Telecommunication giants like AT&T and Google have been in a battle over proposed “net neutrality” rules involving the speed and affordability of Internet services to U.S. broadband customers.

In a nutshell, AT&T which has a grip on the growing Internet telephone services, and Google, which is building its control over the visual services like television, film and video imaging, have been squabbling over a need to cooperate in handling the growing volume of Web traffic. At stake is billions of dollars in private investments needed to upgrade the broadband network so customers get the services their new high-speed computers are built to deliver.

During his campaign, President Barack Obama said he supported net neutrality, and the Federal Communication Commission has just outlined new rules that would require Internet providers such as AT&T, Comcast and the others to deliver Web traffic on demand and at the speeds sought by business and private customers.

Admittedly that is a simplified version of a very complex issue that has been boiling in the halls and conference rooms of the telecom services for months.

The problem is that federal legislators are now getting involved in this issue, and you can bet your whistle that the telcom industry has been lobbying heavily in an effort to manipulate the outcome.

Enter Senator John McCain who has introduced a bill called the “Internet Freedom Act,” which he promises “will keep the Internet free from government control and regulation.”

So how far can you trust a Republican these days, especially one who has taken campaign money from telecom lobbyists?

According to reports by people who have looked into this issue, the Republican strategy is to “paint Net neutrality as government control of the Internet." In reality, it is quite the opposite. The only control is that the FCC wants to block broadband service providers from controlling the speed and quality of service they are providing.

The McCain bill would allow Internet service providers to slow down or interrupt Internet content or application of their choosing. It would, in effect, block the FCC from making Net neutrality the law of the land.

A bill like that is pretty scary because it not only gives service providers the freedom to control the speed and cost of Internet service, it would give them power over controlling what web writers report and what we are allowed to read. It is the last bastion of media freedom and this is a concerted effort to control it.
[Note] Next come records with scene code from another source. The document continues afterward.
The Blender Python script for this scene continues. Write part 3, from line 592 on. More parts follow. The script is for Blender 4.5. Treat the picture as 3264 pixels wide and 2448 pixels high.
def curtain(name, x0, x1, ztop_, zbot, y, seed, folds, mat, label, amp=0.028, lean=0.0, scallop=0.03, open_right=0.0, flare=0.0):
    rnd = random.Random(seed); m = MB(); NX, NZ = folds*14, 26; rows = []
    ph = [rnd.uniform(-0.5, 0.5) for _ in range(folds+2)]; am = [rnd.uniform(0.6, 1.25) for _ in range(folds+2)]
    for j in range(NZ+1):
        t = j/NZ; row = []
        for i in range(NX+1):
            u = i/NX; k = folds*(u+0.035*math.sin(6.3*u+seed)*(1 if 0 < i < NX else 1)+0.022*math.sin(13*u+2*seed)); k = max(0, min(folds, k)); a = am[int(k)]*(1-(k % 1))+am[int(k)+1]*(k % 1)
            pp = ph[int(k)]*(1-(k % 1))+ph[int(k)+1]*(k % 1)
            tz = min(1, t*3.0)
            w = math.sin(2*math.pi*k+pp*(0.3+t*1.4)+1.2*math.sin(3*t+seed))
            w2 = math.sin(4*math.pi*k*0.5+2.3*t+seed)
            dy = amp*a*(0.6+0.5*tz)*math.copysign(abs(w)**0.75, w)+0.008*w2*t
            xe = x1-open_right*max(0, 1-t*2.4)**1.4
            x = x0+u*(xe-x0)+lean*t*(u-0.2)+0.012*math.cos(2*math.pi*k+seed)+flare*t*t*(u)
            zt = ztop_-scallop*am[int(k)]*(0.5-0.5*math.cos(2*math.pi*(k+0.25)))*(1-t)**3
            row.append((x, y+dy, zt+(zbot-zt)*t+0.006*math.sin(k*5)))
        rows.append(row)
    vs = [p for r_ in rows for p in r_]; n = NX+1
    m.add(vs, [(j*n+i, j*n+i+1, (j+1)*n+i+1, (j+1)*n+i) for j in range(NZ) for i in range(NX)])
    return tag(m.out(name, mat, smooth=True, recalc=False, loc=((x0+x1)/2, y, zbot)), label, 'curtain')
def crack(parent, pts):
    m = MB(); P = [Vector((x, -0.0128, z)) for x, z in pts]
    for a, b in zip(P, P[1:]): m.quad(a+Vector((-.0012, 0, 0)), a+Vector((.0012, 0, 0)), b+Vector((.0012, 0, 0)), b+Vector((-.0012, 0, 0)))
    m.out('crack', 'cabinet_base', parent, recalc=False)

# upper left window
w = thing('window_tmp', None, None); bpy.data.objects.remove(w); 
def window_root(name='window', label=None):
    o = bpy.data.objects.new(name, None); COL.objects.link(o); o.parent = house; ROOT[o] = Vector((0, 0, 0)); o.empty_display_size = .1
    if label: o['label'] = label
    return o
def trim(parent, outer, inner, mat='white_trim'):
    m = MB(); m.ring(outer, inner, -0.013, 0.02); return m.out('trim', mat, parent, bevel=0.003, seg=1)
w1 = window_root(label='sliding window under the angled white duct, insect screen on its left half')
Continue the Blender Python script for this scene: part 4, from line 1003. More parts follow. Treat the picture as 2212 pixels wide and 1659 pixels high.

If you think you can trust the providers to maintain the kind of freedoms we have been enjoying on the Internet, you are na´ve.

Back in the days just after 9-11, this web site was using a program hosted by Yahoo. After writing articles criticizing President George W. Bush for his decision to block federal dollars for stem cell research on religious and moral grounds, and suggesting there was a better way to respond to Al-Qaeda terrorists than attacking the whole nation of Afghanistan, I found access to my web site blocked.

I was not allowed back into the site for over a month. By then I had changed hosts and I never returned to Yahoo. I would not recommend the Yahoo web site for anyone that plans to write political commentary.

This is the kind of control the McCain bill could impose on all of the Internet sites publishing within the United States.